When is a Loan Deemed Usurious?

A loan is deemed usurious if there is a probability that amounts in excess of that permitted by law will be paid over the life of the loan. Unless they fall within an exemption (see below) shared appreciation loans and participation in profit arrangements may violate usury limitations. Similarly, loan origination fees may be deemed usurious if they exceed the lender’s actual origination costs (i.e., they are considered “disguised interest”).

Who is Exempt from the Usury Law?

There are numerous exemptions from California’s usury law. For example, institutions in the business of lending money, including building and loan associations, industrial loan companies, credit unions, licensed pawnbrokers and personal property brokers, banks and specified nonprofit organizations engaged in lending money for agricultural purposes, are exempt. Similarly, there are various statutory exemptions, including certain shared appreciation loans, certain ERISA loans, and loans made by institutions engaged in the trust business when acting as a fiduciary.

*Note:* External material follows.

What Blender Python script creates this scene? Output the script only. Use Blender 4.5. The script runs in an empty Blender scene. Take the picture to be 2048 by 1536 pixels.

For the typical investor that is considering making a loan, the two most important and useful exclusions from application of the usury laws, are the so-called “purchase money mortgage” sales agreement and the real estate broker exemption.

What is a Purchase Money Mortgage?

A Purchase Money Mortgage is a loan made by the seller of property to the buyer that is secured in whole or in part by said property. Such loans are not subject to the usury law. For example, a seller of either personal or real property might be willing to sell at a price of $100,000 if paid in cash or $125,000 if paid over time. Assuming that the buyer elects to pay $125,000 over time, if the loan is secured by the property being purchase, it is considered a purchase money mortgage that is exempt of the usury law. Similarly, the loan would not be usurious if the purchase price was $100,000 but the secured promissory note included a 20% interest rate on the unpaid principal balance.

The real estate broker exemption

Any loan made or arranged by any person licensed in California as a real estate broker and secured in whole or in part by liens on real property is exempt from the usury law. (See California Civil Code section 1916.1.) A loan is “made” by a broker when he acts as a principal in the transaction, whether or not he is acting within the course and scope of his real estate license. A loan is “arranged” by a real estate broker when he acts for another, not for himself, and must receive or expect compensation. Arranging includes “soliciting, negotiating or arranging the loan for another.”

What about Unconscionable Contracts?

Even if the loan is not usurious, the contract may be void if the interest rate is excessive. For example, if a licensed real estate broker made a loan secured by real property but charged 200% interest, it is likely that the court would find the contract unconscionable and refuse to enforce its terms. In one recent case, the court reduced the rate to what it determined was “commercially reasonable.”

Loans Made in Another State—Conflict of Law

What happens if a contract is entered into in a state that does not have a usury limitation but is secured by California real estate? Are the terms of the loan enforceable? Will the Courts permit a foreclosure in the event of a default in payment of excessive interest?

The answer: It depends.

California follows a rule of validation. That is, if two states have a substantial relationship to a contract and the interest rate is usurious under the laws of one state but not the other, it applies the laws of the state that would permit the interest charge unless the interest rate is “greatly in excess” of the rate permitted by the general usury law of the forum state.


While California has strict usury laws, there are multiple exemptions that may apply. The exemptions, however, contain traps for the unwary. If you are contemplating making a loan, you are well advised to seek legal counsel to review the promissory notes and related documents to ensure that they comply with California’s usury law.